I’ve always relied on a Christmas shopping list and spending budget, but in past years I’ve been a little looser with my “spending limits.” Not this year. I’m determined to pay off lots of debt in 2008, which means getting a head start in 2007 by spending less while still enjoying the holiday spirit.

Here’s how I create my list and set my budget:

  1. In early November, make a list of all the people I have to give gifts.
  2. Determine my holiday budget for gifts.
  3. Break that down into specific amounts for each person and note that number next to the person’s name.
  4. Consider joint gifts and pooling resources with a friend or relative. In my family, my mother, sister, and I pool our resources to buy better gifts for my cousins. Even though we each only spend $10-12 on each child, the combined total of $30-36 means they get a gift they really want. This year, two cousins want the same video game, so we’re giving them a joint gift, plus a small gift card for each of them.
  5. Look through catalogs, notice items while in stores, and check online for potential gifts. Think about the person’s interests and personality. When I spend less, it’s important to get a meaningful gift. If I can’t think of anything that would be meaningful, I consider no longer exchanging gifts with that person. I no longer buy gifts for the majority of my friends because it had become an obligation rather than a pleasure. With many, it wasn’t something we discussed, we just simply stopped.
  6. Narrow down the gift choices, but leave a few options within my stated limit. Include sales tax or shipping costs in that budget.
  7. Start shopping early to be sure I get the gifts you want and avoid last minute panic-buying – which nearly always leads to overpaying.
  8. Start shopping online to determine appropriate prices and whether it may be cheaper to buy online, once shipping and tax are included. Note online prices on your list.
  9. For online shopping, I try to buy several gifts from the same site to get a discount or earn free shipping.
  10. Carry my list with me at all times so I can buy the right gift when I see it. This also helps me avoid overspending on an impulse gift.
  11. If I spend less than the stated amount, I count that as savings. I don’t necessarily have to spend more just because the gift I found was on sale or costs less than the amount I feel I should spend. A meaningful gift is meaningful regardless of the price tag. Last night, I discovered my cousin’s gift was marked down 60% for one day. I jumped on the deal, and don’t feel guilty about spending less than planned. She’s still getting exactly what she wants.

As an added bonus, my list and budget method usually means I’m done shopping by mid-December. I have the luxury of taking advantage of free shipping by shopping early and never have to battle the crowds at the mall.

Comments

2 Responses to “Saving Money: Christmas Shopping Lists and Budgets”

  1. Anni on May 14th, 2009 8:49 am

    I found a great way to handle Christmas. First off, I use a version of the envelope system. All bills come out automatically, including gas, as I use a credit card from the most prevalent gas station in our area. I take out cash each week for other things and divide it in a coupon organizer.

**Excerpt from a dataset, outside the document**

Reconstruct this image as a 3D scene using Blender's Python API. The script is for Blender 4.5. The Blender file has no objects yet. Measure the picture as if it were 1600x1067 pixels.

All coins I receive as change from July to December go into our Christmas jar. In December we take it to the bank and change it out for cash. I have my son buy for all the other kids on our list, plus something for his dad and grandparents. He does all of his shopping at the dollar store. Children can get away with this. The remainder of the list is put in order of who I most want to buy gifts for. I usually have an idea of what I’d like to get for people close to me. I continue down the list until I run out of Christmas money. Everyone one left over receives a card with a thoughtful personal message. These cards were, of course, purchased after Christmas the previous year.

  2. Aryn on May 14th, 2009 1:50 pm

    That’s a great tip, Anni! My sister and I did something similar when we were younger – we shopped at gift fairs where we could find affordable gifts for a wide variety of people. There was always something good for just $1 or $2.